::: Information provided :::

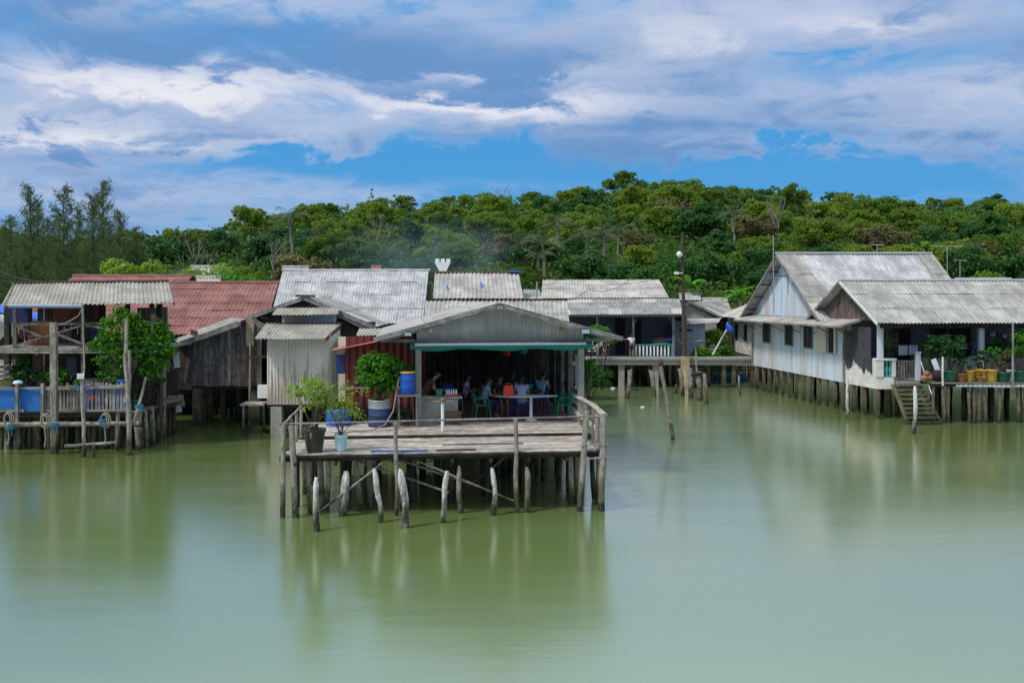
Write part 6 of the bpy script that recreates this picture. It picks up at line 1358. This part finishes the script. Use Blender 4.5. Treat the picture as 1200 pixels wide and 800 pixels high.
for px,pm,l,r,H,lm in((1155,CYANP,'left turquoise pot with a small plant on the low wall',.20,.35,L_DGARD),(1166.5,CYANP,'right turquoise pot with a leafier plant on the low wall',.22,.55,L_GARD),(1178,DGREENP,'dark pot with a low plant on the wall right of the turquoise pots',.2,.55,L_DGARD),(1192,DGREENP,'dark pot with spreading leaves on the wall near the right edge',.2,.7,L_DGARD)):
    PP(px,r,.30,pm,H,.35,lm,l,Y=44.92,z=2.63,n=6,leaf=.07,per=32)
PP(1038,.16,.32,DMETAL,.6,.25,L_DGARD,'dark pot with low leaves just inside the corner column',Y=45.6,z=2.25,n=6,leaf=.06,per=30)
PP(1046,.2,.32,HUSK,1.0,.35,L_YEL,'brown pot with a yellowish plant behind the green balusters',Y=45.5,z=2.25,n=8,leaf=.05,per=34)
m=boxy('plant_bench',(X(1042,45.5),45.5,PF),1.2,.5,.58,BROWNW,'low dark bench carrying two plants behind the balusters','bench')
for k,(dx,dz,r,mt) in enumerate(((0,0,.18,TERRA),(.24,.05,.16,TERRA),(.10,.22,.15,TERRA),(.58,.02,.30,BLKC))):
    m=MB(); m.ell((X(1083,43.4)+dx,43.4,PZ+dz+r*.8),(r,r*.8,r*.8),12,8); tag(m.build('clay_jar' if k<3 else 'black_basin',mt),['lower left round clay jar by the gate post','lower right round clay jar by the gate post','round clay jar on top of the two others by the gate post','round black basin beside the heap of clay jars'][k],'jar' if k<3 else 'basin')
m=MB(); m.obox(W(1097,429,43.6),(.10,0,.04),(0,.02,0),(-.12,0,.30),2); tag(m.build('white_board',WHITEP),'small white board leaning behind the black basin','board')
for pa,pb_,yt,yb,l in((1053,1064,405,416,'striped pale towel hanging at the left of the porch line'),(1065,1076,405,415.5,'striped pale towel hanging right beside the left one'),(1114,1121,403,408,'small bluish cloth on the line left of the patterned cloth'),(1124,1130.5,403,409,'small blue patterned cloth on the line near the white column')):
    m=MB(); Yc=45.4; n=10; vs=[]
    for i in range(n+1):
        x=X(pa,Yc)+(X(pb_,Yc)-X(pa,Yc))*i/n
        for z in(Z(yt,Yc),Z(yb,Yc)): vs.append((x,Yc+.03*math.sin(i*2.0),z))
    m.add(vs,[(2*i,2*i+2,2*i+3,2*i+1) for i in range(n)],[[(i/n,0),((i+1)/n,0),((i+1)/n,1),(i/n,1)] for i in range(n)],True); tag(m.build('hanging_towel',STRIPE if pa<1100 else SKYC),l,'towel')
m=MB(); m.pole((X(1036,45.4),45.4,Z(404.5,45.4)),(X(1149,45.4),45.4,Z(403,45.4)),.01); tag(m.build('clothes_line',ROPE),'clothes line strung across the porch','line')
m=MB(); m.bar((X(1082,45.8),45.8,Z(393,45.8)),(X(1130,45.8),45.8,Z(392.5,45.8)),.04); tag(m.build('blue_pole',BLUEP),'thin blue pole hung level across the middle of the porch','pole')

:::

◆ Task description: Make an exact copy of the whole listing, but don't bring over any pictures.

◆ The output:
Write part 6 of the bpy script that recreates this picture. It picks up at line 1358. This part finishes the script. Use Blender 4.5. Treat the picture as 1200 pixels wide and 800 pixels high.
for px,pm,l,r,H,lm in((1155,CYANP,'left turquoise pot with a small plant on the low wall',.20,.35,L_DGARD),(1166.5,CYANP,'right turquoise pot with a leafier plant on the low wall',.22,.55,L_GARD),(1178,DGREENP,'dark pot with a low plant on the wall right of the turquoise pots',.2,.55,L_DGARD),(1192,DGREENP,'dark pot with spreading leaves on the wall near the right edge',.2,.7,L_DGARD)):
    PP(px,r,.30,pm,H,.35,lm,l,Y=44.92,z=2.63,n=6,leaf=.07,per=32)
PP(1038,.16,.32,DMETAL,.6,.25,L_DGARD,'dark pot with low leaves just inside the corner column',Y=45.6,z=2.25,n=6,leaf=.06,per=30)
PP(1046,.2,.32,HUSK,1.0,.35,L_YEL,'brown pot with a yellowish plant behind the green balusters',Y=45.5,z=2.25,n=8,leaf=.05,per=34)
m=boxy('plant_bench',(X(1042,45.5),45.5,PF),1.2,.5,.58,BROWNW,'low dark bench carrying two plants behind the balusters','bench')
for k,(dx,dz,r,mt) in enumerate(((0,0,.18,TERRA),(.24,.05,.16,TERRA),(.10,.22,.15,TERRA),(.58,.02,.30,BLKC))):
    m=MB(); m.ell((X(1083,43.4)+dx,43.4,PZ+dz+r*.8),(r,r*.8,r*.8),12,8); tag(m.build('clay_jar' if k<3 else 'black_basin',mt),['lower left round clay jar by the gate post','lower right round clay jar by the gate post','round clay jar on top of the two others by the gate post','round black basin beside the heap of clay jars'][k],'jar' if k<3 else 'basin')
m=MB(); m.obox(W(1097,429,43.6),(.10,0,.04),(0,.02,0),(-.12,0,.30),2); tag(m.build('white_board',WHITEP),'small white board leaning behind the black basin','board')
for pa,pb_,yt,yb,l in((1053,1064,405,416,'striped pale towel hanging at the left of the porch line'),(1065,1076,405,415.5,'striped pale towel hanging right beside the left one'),(1114,1121,403,408,'small bluish cloth on the line left of the patterned cloth'),(1124,1130.5,403,409,'small blue patterned cloth on the line near the white column')):
    m=MB(); Yc=45.4; n=10; vs=[]
    for i in range(n+1):
        x=X(pa,Yc)+(X(pb_,Yc)-X(pa,Yc))*i/n
        for z in(Z(yt,Yc),Z(yb,Yc)): vs.append((x,Yc+.03*math.sin(i*2.0),z))
    m.add(vs,[(2*i,2*i+2,2*i+3,2*i+1) for i in range(n)],[[(i/n,0),((i+1)/n,0),((i+1)/n,1),(i/n,1)] for i in range(n)],True); tag(m.build('hanging_towel',STRIPE if pa<1100 else SKYC),l,'towel')
m=MB(); m.pole((X(1036,45.4),45.4,Z(404.5,45.4)),(X(1149,45.4),45.4,Z(403,45.4)),.01); tag(m.build('clothes_line',ROPE),'clothes line strung across the porch','line')
m=MB(); m.bar((X(1082,45.8),45.8,Z(393,45.8)),(X(1130,45.8),45.8,Z(392.5,45.8)),.04); tag(m.build('blue_pole',BLUEP),'thin blue pole hung level across the middle of the porch','pole')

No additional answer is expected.